─── EXERCISE MATERIAL ───
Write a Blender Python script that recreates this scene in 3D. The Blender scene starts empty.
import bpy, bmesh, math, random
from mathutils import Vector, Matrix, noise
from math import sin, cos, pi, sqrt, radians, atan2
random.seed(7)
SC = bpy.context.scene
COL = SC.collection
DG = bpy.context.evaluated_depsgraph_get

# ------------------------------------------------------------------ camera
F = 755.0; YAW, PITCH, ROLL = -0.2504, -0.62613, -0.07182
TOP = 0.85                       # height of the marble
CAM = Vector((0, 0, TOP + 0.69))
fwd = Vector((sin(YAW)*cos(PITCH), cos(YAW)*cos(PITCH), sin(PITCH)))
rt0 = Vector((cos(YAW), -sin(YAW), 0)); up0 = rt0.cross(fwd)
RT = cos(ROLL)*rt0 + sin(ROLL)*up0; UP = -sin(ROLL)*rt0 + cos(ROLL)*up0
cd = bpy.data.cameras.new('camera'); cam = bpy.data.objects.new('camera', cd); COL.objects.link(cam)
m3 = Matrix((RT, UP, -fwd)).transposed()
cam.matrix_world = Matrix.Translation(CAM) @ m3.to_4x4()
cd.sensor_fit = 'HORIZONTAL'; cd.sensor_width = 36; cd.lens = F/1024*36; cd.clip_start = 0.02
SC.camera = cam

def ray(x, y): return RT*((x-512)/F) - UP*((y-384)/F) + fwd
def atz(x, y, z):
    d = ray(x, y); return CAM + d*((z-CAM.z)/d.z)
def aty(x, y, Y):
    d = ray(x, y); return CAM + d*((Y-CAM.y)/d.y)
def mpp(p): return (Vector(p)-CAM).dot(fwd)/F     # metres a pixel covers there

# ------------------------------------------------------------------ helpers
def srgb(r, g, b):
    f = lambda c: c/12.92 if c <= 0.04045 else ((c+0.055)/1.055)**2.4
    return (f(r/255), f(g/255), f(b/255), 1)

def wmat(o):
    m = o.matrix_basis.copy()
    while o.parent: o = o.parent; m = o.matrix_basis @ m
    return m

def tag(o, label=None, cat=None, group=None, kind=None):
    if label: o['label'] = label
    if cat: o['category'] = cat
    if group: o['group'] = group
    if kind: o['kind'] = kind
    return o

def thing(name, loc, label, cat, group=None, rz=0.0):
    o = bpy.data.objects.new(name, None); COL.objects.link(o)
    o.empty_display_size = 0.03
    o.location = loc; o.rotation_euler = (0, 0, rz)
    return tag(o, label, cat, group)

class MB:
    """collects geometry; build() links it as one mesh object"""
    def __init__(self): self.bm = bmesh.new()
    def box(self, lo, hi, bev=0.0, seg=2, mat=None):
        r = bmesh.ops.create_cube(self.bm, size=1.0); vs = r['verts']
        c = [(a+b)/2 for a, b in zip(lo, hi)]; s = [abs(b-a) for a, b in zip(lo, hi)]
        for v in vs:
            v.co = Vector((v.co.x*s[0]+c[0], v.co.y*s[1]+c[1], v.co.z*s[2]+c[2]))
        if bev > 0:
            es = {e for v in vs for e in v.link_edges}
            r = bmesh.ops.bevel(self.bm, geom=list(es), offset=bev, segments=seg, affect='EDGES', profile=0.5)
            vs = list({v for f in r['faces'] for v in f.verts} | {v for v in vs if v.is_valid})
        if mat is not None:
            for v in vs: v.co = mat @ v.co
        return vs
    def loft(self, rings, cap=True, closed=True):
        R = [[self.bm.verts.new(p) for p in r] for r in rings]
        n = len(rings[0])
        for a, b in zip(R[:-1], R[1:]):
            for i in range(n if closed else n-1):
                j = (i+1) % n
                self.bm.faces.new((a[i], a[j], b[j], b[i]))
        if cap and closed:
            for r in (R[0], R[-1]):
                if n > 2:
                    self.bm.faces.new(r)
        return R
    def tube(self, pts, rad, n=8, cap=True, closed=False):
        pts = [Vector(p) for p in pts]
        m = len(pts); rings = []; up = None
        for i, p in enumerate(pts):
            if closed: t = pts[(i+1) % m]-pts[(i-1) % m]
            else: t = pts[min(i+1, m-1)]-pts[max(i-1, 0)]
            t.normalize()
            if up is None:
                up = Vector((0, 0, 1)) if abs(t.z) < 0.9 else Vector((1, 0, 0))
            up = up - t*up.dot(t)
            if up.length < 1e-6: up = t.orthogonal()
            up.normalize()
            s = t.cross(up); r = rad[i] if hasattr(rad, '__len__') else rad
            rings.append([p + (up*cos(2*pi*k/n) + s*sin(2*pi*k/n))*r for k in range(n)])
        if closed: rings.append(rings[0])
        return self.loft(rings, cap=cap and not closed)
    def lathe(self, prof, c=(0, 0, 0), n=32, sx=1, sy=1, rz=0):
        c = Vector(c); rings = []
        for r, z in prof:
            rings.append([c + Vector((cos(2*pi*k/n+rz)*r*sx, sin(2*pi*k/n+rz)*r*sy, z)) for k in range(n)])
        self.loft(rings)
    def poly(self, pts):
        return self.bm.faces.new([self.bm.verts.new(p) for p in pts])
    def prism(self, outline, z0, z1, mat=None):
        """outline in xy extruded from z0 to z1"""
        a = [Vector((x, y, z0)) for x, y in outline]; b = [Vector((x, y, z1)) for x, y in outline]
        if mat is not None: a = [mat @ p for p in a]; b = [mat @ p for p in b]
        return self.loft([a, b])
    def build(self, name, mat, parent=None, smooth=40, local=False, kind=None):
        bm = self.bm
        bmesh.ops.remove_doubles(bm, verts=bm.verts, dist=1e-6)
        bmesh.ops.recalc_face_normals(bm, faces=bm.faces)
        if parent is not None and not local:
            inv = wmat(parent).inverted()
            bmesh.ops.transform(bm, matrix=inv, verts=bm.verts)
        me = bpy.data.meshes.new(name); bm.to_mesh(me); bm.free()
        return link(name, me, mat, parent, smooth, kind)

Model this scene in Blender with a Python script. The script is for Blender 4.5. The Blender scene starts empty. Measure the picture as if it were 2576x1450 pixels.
───
(WHAT TO PRODUCE): Using the records above, find and show each line with the string "script".

(THE COMPLETED TASK):
Write a Blender Python script that recreates this scene in 3D. The Blender scene starts empty.
Model this scene in Blender with a Python script. The script is for Blender 4.5. The Blender scene starts empty. Measure the picture as if it were 2576x1450 pixels.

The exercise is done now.